Analyzing Google +, Authorship and Snippets
Google+, Authorship and Snippets are an integral part of Google’s search engine results pages (SERPs), so understanding them thoroughly is vital for an effective search engine optimization (SEO) campaign. Even if a website does not incorporate them fully, the webmaster must be careful not be negatively influenced by them. Here is an analysis of the positive and negative effects of these three elements.
Google Inc.’s social network, Google+, possesses some really powerful features that could (but might not as well) topple Facebook from the top. First of all, Google+ allows users to share content, such as links, articles or pictures, without any character or size restrictions, and to a specific set of Groups rather than everybody. This is much better than Twitter, which limits posts to a certain number of characters, and Facebook, with its privacy issues. Google+ can therefore present information in a tidy data flow and will be useful to business as a marketing tool1. It can also help users hide certain information from relatives or work colleagues. Additionally, its Hangout enables group video chat, which will be useful in all environments. Finally, Google Photos, formerly Picasa, enables seamless photo sharing and distribution.
Authorship in Google is a sure way to ensure that your content will not be stolen or copied, thus making you lose a portion of your organic traffic. This technique will also help you protect yourself from negative SEO, where the content and articles of your website are stolen before the Googlebot can index them. Articles with confirmed authorship rank in the SERPs, so it works much like SEO.

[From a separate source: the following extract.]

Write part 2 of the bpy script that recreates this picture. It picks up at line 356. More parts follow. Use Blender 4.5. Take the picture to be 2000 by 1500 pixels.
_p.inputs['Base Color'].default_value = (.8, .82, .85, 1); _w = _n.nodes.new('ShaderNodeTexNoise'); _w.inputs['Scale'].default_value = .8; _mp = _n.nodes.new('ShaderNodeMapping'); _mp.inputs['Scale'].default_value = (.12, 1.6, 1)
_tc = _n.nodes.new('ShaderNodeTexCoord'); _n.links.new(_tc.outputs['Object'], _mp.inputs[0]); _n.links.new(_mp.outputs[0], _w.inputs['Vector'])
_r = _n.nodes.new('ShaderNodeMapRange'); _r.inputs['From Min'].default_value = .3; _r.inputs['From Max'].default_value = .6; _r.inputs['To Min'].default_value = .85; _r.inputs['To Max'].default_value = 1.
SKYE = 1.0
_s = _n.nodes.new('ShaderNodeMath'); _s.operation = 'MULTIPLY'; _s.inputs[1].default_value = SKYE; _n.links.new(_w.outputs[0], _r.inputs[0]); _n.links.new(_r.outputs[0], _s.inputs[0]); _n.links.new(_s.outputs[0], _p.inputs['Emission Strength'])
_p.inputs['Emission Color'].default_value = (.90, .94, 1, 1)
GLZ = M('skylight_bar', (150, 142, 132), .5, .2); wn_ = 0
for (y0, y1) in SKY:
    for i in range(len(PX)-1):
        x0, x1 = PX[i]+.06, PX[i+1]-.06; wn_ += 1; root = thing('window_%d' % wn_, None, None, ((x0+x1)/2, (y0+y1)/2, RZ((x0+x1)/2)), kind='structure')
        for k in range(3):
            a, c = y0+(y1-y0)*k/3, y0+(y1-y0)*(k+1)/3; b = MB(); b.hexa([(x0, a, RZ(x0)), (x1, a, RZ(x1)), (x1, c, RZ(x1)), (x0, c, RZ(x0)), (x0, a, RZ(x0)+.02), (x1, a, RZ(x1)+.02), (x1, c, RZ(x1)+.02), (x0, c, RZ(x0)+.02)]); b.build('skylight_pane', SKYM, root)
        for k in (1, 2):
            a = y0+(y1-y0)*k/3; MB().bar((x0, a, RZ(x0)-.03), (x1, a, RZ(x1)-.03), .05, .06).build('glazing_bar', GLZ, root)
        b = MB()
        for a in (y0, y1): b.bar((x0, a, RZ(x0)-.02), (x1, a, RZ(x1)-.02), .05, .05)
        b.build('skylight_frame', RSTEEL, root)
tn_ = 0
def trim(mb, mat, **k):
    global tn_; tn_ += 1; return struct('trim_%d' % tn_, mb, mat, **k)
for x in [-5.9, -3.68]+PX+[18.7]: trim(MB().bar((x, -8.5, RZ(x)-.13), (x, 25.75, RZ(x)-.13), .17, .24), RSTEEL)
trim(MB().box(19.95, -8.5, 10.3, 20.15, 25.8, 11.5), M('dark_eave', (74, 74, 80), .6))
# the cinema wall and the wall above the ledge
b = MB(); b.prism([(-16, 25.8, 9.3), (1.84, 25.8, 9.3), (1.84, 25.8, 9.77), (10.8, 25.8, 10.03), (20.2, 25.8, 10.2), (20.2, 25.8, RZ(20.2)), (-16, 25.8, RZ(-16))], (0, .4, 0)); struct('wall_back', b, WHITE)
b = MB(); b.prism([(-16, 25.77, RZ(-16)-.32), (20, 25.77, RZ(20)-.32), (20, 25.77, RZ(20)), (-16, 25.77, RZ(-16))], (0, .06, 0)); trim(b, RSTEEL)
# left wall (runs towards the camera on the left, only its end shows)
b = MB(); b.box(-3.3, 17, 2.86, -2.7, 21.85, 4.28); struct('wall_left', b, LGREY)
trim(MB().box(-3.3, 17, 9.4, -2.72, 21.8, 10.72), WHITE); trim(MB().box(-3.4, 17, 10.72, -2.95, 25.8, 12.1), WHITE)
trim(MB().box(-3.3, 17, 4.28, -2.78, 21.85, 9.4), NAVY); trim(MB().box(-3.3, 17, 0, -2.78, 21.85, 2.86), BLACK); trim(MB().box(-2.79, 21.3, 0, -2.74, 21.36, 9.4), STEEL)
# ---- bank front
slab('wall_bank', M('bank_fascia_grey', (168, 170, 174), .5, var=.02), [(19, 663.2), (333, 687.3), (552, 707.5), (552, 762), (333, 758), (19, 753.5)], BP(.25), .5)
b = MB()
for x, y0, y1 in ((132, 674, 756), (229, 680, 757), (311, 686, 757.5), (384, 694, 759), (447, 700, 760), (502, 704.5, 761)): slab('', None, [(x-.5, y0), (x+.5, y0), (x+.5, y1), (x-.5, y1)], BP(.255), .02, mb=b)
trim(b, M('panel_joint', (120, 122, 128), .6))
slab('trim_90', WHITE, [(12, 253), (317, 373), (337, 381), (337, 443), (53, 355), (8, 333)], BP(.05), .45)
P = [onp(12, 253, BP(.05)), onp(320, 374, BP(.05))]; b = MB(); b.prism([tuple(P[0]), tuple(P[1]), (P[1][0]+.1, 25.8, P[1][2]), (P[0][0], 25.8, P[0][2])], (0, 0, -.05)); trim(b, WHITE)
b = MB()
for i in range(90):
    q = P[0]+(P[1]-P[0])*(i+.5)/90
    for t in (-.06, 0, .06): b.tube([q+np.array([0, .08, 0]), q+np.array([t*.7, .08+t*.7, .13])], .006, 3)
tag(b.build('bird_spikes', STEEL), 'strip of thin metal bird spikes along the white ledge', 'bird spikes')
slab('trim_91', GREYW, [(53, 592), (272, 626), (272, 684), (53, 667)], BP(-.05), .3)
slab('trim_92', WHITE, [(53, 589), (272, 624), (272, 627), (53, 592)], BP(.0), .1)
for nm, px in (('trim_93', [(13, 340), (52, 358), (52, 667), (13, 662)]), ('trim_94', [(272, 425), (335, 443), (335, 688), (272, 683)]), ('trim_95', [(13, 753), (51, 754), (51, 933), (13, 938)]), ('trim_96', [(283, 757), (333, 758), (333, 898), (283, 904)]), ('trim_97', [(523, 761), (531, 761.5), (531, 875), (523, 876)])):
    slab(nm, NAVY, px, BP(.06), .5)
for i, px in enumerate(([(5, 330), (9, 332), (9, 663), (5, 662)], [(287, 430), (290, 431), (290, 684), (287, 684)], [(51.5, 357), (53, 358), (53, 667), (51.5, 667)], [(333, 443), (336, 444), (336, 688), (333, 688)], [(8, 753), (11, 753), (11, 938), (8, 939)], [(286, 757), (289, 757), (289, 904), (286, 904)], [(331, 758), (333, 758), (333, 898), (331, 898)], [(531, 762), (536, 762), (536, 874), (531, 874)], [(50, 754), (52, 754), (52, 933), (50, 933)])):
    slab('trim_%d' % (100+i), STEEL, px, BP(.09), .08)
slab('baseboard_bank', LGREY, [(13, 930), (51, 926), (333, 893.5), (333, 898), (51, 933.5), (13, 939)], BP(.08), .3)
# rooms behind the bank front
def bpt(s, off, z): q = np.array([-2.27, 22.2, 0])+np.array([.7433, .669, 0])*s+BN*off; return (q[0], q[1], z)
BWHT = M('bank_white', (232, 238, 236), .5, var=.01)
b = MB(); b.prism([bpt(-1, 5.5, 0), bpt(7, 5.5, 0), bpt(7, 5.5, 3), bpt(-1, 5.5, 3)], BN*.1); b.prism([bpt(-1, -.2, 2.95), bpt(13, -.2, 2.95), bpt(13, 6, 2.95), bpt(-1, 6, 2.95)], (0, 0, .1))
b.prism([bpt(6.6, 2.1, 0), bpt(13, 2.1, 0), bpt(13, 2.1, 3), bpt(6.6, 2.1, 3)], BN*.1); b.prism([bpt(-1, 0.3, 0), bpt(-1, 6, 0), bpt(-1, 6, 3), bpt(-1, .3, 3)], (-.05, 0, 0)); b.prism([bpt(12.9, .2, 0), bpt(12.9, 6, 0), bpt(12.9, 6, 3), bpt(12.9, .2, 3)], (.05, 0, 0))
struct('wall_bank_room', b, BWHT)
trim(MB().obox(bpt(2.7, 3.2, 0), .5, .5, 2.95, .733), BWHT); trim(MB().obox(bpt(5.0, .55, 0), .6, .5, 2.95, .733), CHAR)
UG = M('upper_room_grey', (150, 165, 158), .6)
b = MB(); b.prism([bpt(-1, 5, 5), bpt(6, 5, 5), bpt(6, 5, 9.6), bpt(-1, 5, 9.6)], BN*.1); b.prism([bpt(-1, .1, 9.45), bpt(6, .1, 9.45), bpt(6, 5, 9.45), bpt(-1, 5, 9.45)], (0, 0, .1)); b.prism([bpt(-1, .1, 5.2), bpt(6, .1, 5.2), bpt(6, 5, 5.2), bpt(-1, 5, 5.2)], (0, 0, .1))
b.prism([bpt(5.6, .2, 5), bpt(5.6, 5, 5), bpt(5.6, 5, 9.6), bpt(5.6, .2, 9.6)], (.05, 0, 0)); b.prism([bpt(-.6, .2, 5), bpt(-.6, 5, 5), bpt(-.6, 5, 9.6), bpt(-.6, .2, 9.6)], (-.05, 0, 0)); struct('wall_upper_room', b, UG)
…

In order to confirm authorship of an article, the author or webmaster needs an established Google+ account. Having registered an account, you should go to “Profile, and then “About,” and select the option to edit his profile. Under the line “Contributor To,” you should write down all the websites you contribute to and with which you want to be associated2. Be careful of some content sharing websites such as Helium.com and HubPages.com, where other authors might try to pass off their work as yours to gain more traffic. Then, on each new article link, add your by-line to your Google+ account. Each high-ranking article will give more authenticity to your name and better standing to other articles. Another possibility is to place the rel=author tag on the head of your website3.
The snippet is a body of text that is unique for every item in the SERPs. The snippet is keyword specific, which means that a website can be presented by different snippets according to what keywords the user inputs4. The snippet usually begins with the date the post was created, as Google is extremely adept at locating the creation date. Ellipses signal that some words were omitted, or that the snippet is a mixture of different words from the same page, while an ellipsis at the beginning means that the snippet comes from a larger body of text.
Snippets are usually short in length, around 156 characters, but this is a general rule. More marginal queries, or results deep within the SERPs span three to four lines. Although the webmaster cannot directly influence what Google puts in the snippet, he can help the algorithms by writing a keyword packed and informative meta tag description. By default, Google uses that if it cannot find the keywords on a specific page. However, be sure to make it high quality because Google’s algorithms have a strong aversion to low quality meta tags. Note that accurate meta tags do not affect standing in SERPs, but only improve the click through rates.